Children are born into your land, grow up there, etc, but, unlike their parents, they never agreed to your rules, and don't want to pay taxes. So they start a political movement, call it "the anarchist movement", to fight for the right to not pay taxes (rent).
The point is:
This second-generation of inhabitants is arguing against libertarianism, using the same argument that libertarians use against statism, namely that:
"the state shouldn't have the right to kick you out of the country for not paying your taxes".
If the Uncle Sam owned all of America, and Americans were born into this contract of slavery (we make no guarantees about future laws and taxation), is there anything really wrong with him charging whatever tax he wants?
I want to post this on the BON list, so I'm trying to polish it some more. Comments? Comments?
(no subject)
Date: 2002-04-07 08:07 pm (UTC)You sell 80% of the right to each smaller piece of land.
I don't quite know what this means. If I "own" 80% of a plot of land, and you "own" 20%, who gets to decide what gets built on it? If I want to build a church on it, and you want to build a house, what do we do? Roll 2d10 and let me build if it's 79 or less?
Briefly, I can't conceive a coherent system of property rights which works in this way. This may just represent a lack of imagination on my part, but -- for most purposes -- either you own a plot of land, or you don't. This sort of "fractional ownership" seems ... odd to me.
The point is: This second-generation of inhabitants is arguing against libertarianism
I don't see how. What part of libertarianism holds me responsible for the contractual obligations of my parents?
--
These problems aside, why bother trying to justify taxes in a "libertarian ethics?" What do you hope to accomplish?

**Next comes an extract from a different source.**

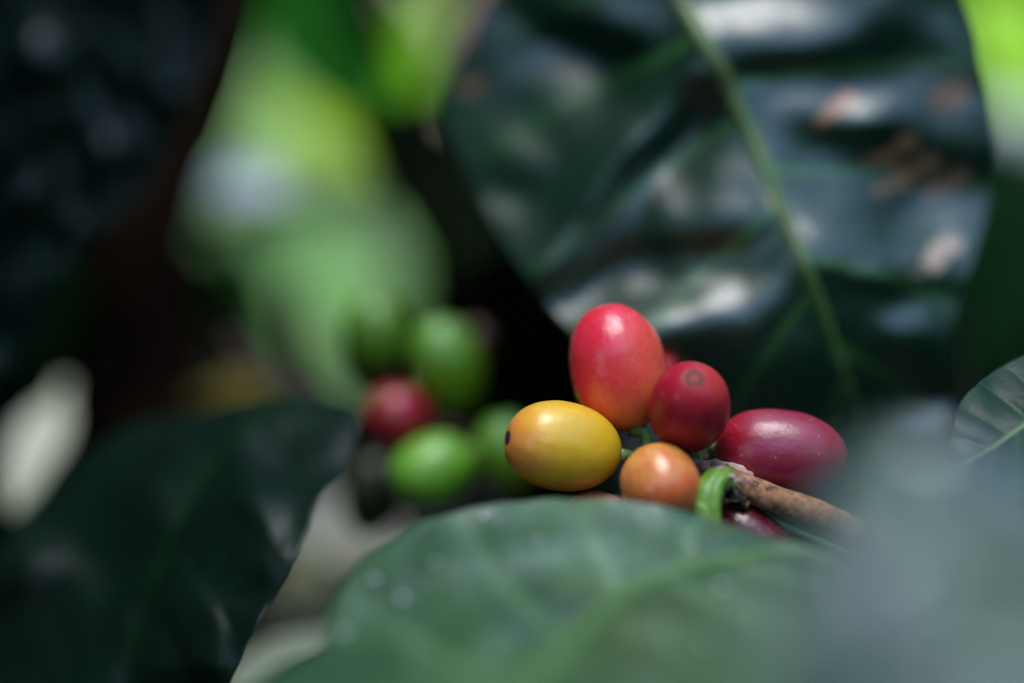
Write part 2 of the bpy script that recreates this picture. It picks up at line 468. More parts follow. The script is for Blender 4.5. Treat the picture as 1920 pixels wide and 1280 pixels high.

(I ask this not to be difficult but out of earnest curiosity.)
(no subject)
Date: 2002-04-07 08:41 pm (UTC)>Briefly, I can't conceive a coherent system of property rights which works in this way. This >may just represent a lack of imagination on my part, but -- for most purposes -- either you >own a plot of land, or you don't. This sort of "fractional ownership" seems ... odd to me.
Well, all those things would be specified in the land-selling contract. But, for all of our purposes, we could just say that the buyer makes all decisions on the land, but has to pay a rent on it.
>I don't see how. What part of libertarianism holds me responsible for the contractual >obligations of my parents?
None. But all the land is partly owned by the state. So, no matter where you live, you need to pay taxes (paid as rent), if you are going to stay in the country.
My purposes?
I think that limited taxation, if properly invested, can be a good thing for everybody.
Another purpose is to question land property rights in general. I'm expressing my anarchist side.
(no subject)
Date: 2002-04-07 08:54 pm (UTC)Part of me wants to say that he's a renter, then, albeit one with a fair amount of latitude. The other part of me wants to ask why the hell anyone would ever "buy" a plot of land whose purchase entailed having to pay perpetual rent.
think that limited taxation, if properly invested, can be a good thing for everybody. Another purpose is to question land property rights in general. I'm expressing my anarchist side.
A while back, I stopped thinking like a libertarian, and I started thinking like an economist. So rather than tying myself in knots over "how do we justify private property in land?" (which was always, as far as I was concerned, a Very Hard Question in "libertarian ethics"), I started asking, "how would a society without private property rights in land work?"
My answer was "not very well." And that was all the justification I needed. :)
As for limited taxation being good for everyone, I find that doubtful, though I won't dismiss it a priori.